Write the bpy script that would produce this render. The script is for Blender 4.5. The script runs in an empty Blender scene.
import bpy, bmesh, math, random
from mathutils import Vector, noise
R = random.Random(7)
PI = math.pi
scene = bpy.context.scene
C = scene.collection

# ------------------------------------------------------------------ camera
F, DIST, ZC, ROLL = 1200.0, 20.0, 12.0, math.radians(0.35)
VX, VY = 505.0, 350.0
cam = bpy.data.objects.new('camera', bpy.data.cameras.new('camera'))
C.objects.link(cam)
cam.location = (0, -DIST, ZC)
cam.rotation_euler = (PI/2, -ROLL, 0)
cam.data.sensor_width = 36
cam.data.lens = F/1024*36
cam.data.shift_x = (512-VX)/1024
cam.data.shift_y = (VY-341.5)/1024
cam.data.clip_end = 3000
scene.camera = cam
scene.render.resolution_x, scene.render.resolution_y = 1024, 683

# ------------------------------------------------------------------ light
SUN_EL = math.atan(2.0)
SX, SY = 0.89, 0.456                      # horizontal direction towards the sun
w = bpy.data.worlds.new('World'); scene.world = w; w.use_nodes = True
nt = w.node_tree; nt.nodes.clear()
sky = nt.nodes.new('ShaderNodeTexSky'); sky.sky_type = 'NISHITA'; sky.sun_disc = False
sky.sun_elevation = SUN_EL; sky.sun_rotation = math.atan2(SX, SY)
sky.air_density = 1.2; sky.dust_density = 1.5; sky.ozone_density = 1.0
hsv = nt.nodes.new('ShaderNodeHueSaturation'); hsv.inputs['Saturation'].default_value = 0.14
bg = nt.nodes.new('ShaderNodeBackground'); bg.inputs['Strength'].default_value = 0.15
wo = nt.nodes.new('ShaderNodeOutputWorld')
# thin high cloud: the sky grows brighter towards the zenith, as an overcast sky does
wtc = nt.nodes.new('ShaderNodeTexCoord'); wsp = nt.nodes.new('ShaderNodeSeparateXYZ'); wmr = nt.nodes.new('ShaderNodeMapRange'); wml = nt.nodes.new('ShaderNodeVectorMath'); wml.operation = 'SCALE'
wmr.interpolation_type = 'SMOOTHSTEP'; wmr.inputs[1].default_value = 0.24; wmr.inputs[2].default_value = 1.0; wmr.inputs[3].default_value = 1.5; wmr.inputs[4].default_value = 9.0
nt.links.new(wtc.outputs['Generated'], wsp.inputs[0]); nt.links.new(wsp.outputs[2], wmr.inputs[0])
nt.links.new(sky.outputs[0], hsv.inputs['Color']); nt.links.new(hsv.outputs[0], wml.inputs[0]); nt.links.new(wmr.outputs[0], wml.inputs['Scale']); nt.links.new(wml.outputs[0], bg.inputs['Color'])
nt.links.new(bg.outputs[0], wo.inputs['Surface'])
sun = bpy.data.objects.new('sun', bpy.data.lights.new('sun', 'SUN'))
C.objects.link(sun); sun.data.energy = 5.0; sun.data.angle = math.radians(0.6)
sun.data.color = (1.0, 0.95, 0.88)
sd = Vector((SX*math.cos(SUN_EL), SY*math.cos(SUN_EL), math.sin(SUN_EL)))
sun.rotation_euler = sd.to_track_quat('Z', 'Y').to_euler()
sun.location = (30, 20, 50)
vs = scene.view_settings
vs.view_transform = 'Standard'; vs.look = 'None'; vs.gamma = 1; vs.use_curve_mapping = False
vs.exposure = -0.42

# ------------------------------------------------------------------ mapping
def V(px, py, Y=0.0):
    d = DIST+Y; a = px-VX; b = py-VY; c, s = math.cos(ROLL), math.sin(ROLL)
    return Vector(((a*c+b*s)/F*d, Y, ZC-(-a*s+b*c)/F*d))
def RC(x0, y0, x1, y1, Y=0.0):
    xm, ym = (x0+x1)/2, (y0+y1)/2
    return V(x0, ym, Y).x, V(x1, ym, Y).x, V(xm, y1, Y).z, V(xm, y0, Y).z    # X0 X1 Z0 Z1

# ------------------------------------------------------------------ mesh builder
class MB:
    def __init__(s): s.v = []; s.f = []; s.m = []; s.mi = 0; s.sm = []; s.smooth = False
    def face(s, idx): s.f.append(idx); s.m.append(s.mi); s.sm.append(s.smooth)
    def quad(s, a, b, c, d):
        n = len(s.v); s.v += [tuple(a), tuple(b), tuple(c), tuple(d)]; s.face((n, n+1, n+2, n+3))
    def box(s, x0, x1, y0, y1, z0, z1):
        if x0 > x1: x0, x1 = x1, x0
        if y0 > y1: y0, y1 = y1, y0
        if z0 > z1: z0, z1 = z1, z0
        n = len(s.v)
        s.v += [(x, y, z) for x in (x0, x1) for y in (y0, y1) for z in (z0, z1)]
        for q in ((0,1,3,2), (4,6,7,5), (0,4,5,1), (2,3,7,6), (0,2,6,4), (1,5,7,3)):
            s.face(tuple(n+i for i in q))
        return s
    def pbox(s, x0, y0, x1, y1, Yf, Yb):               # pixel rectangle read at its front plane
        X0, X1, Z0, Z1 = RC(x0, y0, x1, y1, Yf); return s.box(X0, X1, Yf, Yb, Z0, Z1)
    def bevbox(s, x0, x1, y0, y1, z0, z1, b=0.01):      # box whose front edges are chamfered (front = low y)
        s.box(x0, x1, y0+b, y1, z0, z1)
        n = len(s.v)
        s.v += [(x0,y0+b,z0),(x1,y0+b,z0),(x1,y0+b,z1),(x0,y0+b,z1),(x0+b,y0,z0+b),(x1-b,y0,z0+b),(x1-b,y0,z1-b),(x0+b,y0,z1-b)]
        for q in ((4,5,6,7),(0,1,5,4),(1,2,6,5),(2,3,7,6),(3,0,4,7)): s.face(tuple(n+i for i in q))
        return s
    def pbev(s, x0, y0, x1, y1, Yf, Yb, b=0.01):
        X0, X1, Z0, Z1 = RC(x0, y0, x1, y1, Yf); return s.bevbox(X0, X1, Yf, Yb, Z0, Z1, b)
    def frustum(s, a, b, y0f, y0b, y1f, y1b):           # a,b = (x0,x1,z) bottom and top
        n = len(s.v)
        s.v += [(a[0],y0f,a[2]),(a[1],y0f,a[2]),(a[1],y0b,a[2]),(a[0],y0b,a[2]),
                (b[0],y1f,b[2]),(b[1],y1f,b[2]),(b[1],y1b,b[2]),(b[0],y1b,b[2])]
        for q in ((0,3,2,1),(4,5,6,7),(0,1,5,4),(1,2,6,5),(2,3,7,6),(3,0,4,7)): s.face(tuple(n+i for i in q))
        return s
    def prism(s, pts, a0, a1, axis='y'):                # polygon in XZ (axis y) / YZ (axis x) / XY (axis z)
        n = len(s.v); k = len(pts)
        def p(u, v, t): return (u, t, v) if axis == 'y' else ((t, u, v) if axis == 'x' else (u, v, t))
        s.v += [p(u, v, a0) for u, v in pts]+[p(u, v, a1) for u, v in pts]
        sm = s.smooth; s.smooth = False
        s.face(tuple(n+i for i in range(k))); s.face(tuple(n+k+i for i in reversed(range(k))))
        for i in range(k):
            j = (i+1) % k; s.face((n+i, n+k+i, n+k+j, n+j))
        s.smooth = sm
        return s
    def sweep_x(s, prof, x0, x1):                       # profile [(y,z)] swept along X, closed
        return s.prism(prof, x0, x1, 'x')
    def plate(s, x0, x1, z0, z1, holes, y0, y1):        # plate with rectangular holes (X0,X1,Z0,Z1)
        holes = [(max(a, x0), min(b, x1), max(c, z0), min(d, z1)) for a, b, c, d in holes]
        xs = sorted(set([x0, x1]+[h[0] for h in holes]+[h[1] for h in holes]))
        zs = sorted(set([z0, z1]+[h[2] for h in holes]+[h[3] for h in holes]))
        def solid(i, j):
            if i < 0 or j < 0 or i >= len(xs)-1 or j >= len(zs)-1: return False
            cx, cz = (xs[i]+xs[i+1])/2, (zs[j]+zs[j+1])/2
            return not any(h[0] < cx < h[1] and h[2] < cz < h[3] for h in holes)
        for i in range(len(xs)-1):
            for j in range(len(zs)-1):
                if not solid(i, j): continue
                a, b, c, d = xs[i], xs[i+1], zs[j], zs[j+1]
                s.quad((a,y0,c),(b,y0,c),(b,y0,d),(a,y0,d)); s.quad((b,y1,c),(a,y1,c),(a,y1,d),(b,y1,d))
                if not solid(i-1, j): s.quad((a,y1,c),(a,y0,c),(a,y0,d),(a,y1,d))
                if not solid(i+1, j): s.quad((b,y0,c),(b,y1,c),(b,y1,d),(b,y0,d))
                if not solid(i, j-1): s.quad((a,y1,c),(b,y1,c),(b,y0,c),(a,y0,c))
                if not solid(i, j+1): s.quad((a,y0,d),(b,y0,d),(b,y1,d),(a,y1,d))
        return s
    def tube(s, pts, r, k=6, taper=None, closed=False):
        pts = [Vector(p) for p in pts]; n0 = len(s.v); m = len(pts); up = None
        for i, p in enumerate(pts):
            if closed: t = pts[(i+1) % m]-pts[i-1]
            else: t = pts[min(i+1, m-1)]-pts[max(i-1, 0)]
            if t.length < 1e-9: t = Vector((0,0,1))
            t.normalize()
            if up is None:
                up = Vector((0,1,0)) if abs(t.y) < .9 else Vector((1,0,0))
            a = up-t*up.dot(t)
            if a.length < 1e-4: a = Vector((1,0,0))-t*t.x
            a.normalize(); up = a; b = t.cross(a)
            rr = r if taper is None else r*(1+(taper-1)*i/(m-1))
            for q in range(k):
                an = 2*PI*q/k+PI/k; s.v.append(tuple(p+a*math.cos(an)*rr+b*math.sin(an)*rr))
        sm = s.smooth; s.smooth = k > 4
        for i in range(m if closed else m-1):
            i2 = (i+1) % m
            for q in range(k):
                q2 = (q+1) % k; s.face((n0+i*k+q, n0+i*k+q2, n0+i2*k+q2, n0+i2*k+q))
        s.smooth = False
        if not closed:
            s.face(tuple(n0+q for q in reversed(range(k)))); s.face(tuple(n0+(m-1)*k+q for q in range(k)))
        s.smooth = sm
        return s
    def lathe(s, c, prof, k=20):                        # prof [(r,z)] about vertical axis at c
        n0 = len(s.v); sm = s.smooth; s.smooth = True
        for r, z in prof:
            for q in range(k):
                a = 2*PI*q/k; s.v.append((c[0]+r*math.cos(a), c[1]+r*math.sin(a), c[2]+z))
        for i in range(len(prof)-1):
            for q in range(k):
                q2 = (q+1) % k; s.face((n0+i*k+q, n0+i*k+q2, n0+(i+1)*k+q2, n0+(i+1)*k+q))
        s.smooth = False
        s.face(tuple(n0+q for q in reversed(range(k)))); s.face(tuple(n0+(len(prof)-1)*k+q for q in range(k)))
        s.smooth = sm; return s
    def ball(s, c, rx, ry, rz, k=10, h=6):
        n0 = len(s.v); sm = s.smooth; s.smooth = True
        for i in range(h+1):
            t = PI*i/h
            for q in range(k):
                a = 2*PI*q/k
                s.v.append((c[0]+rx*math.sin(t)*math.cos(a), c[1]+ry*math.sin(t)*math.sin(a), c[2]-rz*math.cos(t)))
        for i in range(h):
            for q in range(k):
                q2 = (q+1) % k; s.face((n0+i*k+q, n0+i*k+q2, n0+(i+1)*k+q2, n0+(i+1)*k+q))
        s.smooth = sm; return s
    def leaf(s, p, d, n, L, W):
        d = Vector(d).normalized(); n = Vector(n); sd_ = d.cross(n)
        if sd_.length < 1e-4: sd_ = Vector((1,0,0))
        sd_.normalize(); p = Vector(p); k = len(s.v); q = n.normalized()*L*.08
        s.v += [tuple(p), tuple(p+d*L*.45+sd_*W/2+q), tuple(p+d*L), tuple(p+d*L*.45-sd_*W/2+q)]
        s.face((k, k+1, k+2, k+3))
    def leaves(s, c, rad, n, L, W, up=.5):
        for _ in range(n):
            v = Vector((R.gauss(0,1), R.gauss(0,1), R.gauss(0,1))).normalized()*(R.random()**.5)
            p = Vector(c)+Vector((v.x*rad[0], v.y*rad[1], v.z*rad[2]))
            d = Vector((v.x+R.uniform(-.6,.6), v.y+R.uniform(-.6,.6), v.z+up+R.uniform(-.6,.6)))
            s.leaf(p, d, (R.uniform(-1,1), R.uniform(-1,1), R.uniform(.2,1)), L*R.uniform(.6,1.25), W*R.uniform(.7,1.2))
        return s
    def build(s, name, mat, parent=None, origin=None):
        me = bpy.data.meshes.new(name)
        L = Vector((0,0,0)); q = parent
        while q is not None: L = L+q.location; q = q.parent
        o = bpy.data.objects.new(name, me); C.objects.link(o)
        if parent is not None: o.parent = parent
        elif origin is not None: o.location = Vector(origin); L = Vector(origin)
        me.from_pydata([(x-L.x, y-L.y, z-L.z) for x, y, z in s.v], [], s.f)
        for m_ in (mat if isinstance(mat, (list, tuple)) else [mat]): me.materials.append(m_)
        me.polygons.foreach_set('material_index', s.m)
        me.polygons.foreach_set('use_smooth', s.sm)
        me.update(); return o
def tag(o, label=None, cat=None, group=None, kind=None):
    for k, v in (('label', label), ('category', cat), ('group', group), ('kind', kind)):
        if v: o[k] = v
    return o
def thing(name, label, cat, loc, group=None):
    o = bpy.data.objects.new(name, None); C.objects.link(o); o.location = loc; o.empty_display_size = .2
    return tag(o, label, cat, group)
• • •
● Task description
Please print the material above exactly as it appears, from its first line through the line containing "scene.render.resolution_x, scene.render.resolution_y = 1024, 683", inclusive, and stop there.

● The solution
Write the bpy script that would produce this render. The script is for Blender 4.5. The script runs in an empty Blender scene.
import bpy, bmesh, math, random
from mathutils import Vector, noise
R = random.Random(7)
PI = math.pi
scene = bpy.context.scene
C = scene.collection

# ------------------------------------------------------------------ camera
F, DIST, ZC, ROLL = 1200.0, 20.0, 12.0, math.radians(0.35)
VX, VY = 505.0, 350.0
cam = bpy.data.objects.new('camera', bpy.data.cameras.new('camera'))
C.objects.link(cam)
cam.location = (0, -DIST, ZC)
cam.rotation_euler = (PI/2, -ROLL, 0)
cam.data.sensor_width = 36
cam.data.lens = F/1024*36
cam.data.shift_x = (512-VX)/1024
cam.data.shift_y = (VY-341.5)/1024
cam.data.clip_end = 3000
scene.camera = cam
scene.render.resolution_x, scene.render.resolution_y = 1024, 683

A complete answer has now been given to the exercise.